What God’s doing through immigration

God is in control of when and where people live. It says so in Acts 17 v 26:

“From one man God made every race of human beings to make their home over the surface of the earth and he determined beforehand when and where they would live…"

So, if you are wondering why every voice you overhear in the supermarket is speaking a foreign language, why your bus driver is Polish, your Doctor is Pakistani, the staff looking after your granny in her residential home come from the Philippines, the people who run your local chip shop are from Taiwan – well, God has something to do with it. Don’t blame the EU, or the government – talk to God about it first. And, by the way, the same goes if your parents have retired to Spain, your uncle emigrated to Australia and your children have gone to work in California.

What's God up to?

Why might God be moving people round the way he is? There are probably several reasons, but I’d suggest at least three. I believe he is using migration to:

  • rebuke our nation;
  • revive the church; and
  • prepare people for the gospel.

Rebuking the nation.

God has ordered the world with the unalterable principle that people reap what they sow. In the days of the British Empire, British people went trampling over the nations of the world, occupying their territory, plundering their natural resources and using them as cheap labour.  Now we are reaping what we sowed. The world is coming to trample our streets and our failure to pay workers what was due in the past is coming back as a curse on us as one after another our industries are decimated by their inability to compete with the low wages on offer elsewhere.

Reviving the church.

The church in Britain reached a peak of numerical growth in 1910 and has been shrinking ever since. If this rate of decline were to continue, Christianity would die out in the UK entirely within a few decades. That is unlikely, but a scenario in which the church reduces to a tiny remnant and stays that way is very believable (if you don’t take God into account).  
The picture isn’t all gloomy, though, because there are parts of the church which are growing – including Pentecostal and Charismatic congregations and “Fresh Expressions” – a movement which involves the church meeting in unusual and more user-friendly ways. At some point the growth in these groups and the decline in the church as a whole will reach a cross-over point after which the church will be very different and a lot smaller but growing quite rapidly.

Christian immigrants
There are many Christians among the immigrants coming to Britain. In the last decade the rate of decline in the church in Britain has slowed down as a result of new Christians coming from other countries. Polish immigration, for example, has resulted in a boost for many Roman Catholic congregations and African and Caribbean immigrants have brought with them the phenomenon of the new “Black-led” Pentecostal churches. These congregations are not only growing by attracting people from their own ethnic group, they also evangelise people from other backgrounds. Ordinary British people tend to have a negative view of the established churches in our country and are suspicious of them but they love the enthusiastic music of black gospel choirs and are more open to hear the gospel from that source.

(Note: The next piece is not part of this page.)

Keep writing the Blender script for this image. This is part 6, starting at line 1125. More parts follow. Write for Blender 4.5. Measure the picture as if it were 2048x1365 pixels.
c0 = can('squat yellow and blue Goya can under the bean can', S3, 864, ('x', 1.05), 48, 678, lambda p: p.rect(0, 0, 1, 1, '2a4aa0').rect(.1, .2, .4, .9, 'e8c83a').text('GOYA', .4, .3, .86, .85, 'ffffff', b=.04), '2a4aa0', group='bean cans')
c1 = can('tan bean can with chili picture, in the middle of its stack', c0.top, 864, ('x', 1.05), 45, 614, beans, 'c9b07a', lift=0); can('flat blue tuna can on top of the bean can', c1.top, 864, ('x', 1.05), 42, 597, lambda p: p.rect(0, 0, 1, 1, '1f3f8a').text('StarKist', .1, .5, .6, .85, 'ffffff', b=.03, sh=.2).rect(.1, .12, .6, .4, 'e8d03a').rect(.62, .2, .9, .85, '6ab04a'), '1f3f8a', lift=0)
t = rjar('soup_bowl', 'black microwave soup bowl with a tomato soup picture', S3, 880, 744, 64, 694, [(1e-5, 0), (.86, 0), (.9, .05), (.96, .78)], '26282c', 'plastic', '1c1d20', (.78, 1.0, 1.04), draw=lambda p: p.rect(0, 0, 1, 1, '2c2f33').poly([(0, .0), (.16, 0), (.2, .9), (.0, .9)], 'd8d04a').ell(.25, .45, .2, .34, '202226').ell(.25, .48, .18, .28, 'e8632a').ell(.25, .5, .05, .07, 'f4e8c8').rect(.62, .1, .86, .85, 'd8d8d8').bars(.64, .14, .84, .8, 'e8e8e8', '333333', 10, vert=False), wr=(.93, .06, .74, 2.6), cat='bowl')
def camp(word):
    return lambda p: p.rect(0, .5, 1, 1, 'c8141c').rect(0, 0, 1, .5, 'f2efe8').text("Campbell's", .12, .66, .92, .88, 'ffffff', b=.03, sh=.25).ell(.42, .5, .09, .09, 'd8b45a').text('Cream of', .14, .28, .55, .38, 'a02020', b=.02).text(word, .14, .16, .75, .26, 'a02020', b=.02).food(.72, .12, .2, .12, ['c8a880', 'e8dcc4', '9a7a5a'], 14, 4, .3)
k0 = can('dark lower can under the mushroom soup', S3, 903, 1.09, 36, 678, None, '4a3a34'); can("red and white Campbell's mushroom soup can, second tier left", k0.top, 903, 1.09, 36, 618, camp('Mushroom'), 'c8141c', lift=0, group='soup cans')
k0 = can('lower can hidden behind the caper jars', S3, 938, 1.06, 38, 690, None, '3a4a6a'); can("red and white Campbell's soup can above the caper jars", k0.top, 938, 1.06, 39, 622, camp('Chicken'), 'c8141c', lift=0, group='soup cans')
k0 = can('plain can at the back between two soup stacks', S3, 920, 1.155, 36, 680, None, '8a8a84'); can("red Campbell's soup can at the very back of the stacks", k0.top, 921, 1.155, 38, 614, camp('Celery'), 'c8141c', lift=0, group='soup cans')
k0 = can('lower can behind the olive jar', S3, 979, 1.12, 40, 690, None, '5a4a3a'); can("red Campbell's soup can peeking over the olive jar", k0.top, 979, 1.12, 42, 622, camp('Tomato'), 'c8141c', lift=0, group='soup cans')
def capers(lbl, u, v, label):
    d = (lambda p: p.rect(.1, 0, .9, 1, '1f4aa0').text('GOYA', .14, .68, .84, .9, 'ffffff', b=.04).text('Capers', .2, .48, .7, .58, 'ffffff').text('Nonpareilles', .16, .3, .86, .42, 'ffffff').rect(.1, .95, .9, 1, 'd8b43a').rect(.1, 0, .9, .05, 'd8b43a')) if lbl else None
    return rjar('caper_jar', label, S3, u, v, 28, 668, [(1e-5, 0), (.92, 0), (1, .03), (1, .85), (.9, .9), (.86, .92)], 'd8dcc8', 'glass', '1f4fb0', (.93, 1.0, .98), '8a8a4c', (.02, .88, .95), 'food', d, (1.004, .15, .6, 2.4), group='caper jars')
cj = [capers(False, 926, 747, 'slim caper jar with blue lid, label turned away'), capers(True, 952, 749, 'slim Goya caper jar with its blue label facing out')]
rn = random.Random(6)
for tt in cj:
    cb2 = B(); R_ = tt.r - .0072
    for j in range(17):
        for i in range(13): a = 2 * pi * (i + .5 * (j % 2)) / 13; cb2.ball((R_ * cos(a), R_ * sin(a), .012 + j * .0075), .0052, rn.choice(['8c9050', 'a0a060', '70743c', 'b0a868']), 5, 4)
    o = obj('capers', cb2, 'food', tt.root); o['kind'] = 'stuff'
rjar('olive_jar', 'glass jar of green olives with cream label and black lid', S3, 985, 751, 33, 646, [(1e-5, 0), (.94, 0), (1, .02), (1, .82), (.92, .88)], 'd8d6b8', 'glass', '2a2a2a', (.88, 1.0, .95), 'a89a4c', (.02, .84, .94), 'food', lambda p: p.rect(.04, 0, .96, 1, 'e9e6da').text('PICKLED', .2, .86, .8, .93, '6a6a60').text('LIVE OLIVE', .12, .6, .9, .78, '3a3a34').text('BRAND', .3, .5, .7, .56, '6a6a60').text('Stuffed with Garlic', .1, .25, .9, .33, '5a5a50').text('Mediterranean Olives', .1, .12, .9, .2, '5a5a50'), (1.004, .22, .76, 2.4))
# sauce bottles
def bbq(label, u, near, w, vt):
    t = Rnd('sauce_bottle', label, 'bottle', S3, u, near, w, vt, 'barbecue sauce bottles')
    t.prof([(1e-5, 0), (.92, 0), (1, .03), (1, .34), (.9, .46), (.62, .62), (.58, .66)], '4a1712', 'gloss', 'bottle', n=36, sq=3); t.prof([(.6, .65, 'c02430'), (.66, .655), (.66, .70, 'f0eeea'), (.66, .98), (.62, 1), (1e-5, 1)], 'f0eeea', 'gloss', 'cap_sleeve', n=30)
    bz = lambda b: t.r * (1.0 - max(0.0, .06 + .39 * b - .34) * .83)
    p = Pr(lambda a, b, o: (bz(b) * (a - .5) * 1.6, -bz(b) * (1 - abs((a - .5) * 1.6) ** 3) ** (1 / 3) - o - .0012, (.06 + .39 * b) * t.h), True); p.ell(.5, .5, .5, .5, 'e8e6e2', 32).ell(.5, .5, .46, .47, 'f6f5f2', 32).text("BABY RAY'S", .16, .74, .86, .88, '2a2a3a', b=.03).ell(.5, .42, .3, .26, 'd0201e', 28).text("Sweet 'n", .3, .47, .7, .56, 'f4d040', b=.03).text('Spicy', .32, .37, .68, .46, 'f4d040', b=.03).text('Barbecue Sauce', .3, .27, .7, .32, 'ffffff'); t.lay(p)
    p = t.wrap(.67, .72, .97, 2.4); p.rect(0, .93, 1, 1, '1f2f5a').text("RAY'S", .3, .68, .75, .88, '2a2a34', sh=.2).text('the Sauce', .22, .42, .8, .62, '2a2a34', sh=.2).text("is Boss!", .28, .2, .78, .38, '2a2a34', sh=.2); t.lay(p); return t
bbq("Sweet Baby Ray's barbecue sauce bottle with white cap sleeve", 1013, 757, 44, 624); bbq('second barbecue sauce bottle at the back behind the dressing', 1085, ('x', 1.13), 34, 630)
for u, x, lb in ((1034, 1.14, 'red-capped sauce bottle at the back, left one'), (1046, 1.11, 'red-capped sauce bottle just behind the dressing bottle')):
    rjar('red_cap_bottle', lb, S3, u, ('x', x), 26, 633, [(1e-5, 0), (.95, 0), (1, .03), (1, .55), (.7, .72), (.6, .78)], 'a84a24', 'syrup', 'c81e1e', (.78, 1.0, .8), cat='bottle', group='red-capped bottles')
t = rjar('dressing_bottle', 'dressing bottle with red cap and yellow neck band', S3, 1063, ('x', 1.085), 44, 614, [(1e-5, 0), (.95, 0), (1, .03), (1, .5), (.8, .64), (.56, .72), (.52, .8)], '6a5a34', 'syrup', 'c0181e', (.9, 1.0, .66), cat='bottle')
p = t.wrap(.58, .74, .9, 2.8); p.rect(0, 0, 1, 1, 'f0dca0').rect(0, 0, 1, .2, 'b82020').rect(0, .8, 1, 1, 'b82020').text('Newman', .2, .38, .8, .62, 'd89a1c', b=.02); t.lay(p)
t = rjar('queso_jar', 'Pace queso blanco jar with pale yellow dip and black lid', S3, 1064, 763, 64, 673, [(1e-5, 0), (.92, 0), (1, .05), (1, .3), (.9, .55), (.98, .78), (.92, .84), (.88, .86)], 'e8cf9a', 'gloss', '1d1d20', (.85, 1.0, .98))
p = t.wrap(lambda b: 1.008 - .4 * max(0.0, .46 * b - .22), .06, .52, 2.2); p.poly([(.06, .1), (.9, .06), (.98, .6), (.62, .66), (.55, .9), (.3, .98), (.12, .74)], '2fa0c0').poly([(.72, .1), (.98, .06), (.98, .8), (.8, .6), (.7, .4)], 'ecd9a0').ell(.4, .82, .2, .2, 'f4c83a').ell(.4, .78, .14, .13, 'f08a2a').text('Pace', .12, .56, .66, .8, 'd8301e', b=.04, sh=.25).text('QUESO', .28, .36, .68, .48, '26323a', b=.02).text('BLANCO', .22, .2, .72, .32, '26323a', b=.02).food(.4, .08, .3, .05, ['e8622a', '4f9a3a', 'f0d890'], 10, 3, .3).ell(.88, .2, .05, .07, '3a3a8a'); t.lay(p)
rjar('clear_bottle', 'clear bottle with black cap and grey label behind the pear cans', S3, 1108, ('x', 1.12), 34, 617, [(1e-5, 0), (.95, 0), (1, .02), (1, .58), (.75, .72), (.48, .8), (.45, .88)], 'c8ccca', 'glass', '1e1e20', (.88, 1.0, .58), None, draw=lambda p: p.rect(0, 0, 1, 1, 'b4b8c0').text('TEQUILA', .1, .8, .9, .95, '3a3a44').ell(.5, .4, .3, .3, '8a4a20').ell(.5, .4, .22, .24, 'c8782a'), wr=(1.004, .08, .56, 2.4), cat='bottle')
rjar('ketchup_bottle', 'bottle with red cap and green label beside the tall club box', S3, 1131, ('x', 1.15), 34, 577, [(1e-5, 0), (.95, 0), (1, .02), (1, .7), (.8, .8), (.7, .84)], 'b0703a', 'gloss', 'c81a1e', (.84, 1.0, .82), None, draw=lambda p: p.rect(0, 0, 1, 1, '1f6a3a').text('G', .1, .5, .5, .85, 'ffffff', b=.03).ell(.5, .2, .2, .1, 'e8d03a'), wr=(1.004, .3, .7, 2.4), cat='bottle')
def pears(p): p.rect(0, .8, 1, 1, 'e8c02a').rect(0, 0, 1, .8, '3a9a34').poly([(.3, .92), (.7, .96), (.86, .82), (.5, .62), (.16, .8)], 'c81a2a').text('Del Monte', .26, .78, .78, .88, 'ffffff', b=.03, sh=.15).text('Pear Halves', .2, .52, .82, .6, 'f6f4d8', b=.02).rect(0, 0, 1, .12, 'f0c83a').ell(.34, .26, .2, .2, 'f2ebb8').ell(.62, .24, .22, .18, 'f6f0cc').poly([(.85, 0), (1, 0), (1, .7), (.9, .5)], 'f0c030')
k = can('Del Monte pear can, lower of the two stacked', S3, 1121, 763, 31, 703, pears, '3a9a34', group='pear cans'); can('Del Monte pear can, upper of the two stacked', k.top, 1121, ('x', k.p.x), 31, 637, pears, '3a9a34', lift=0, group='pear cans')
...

Preparing people for the gospel

Many migrants come to our shores from countries where there is little or no Christian presence and some from areas where the church is officially opposed or persecuted. These have not had the opportunity to hear the good news of God’s love for them, his justice and the fact that he offers them eternal life and forgiveness for sin. Perhaps God is sending some of those people to Britain so they can hear that message through us.

Other religions
Of course, many bring their own religions with them. They may make converts to those religions from among British people, indeed that is already happening, especially with regard to Islam. God may be at work even in this. One of the big problems we have faced in Christian evangelism in Britain over recent decades is that so many people seem to have lost any sense of guilt. They haven’t been taught about their accountability to God and they don’t know the Ten Commandments. As a result, they don’t feel a need for forgiveness. The Christian message only makes sense to those who feel they have offended God. Christianity needs the moral and legal basis of Judaism as a foundation for its message of mercy.  Like Judaism, Islam is also a religion of law. Could it be that God plans to use Islam to re-awaken British people’s sense of guilt so that they turn to Jesus for forgiveness?

The ultimate immigrant

God never seemed to tire of reminding the Israelites that they had once been foreigners living in Egypt. As a result, he said, they should be kind to foreigners that came to them for shelter and help. (For example, “Do not mistreat or oppress a foreigner, for you were foreigners in Egypt.” Exodus 22 v 21). The Christian response to immigrants should be one of respect, friendliness and welcome. We should view each one as a representative of Jesus, who is the ultimate immigrant, since he came from Heaven to make his home on earth. And that kindness must include telling them about him and the good news of salvation he brings.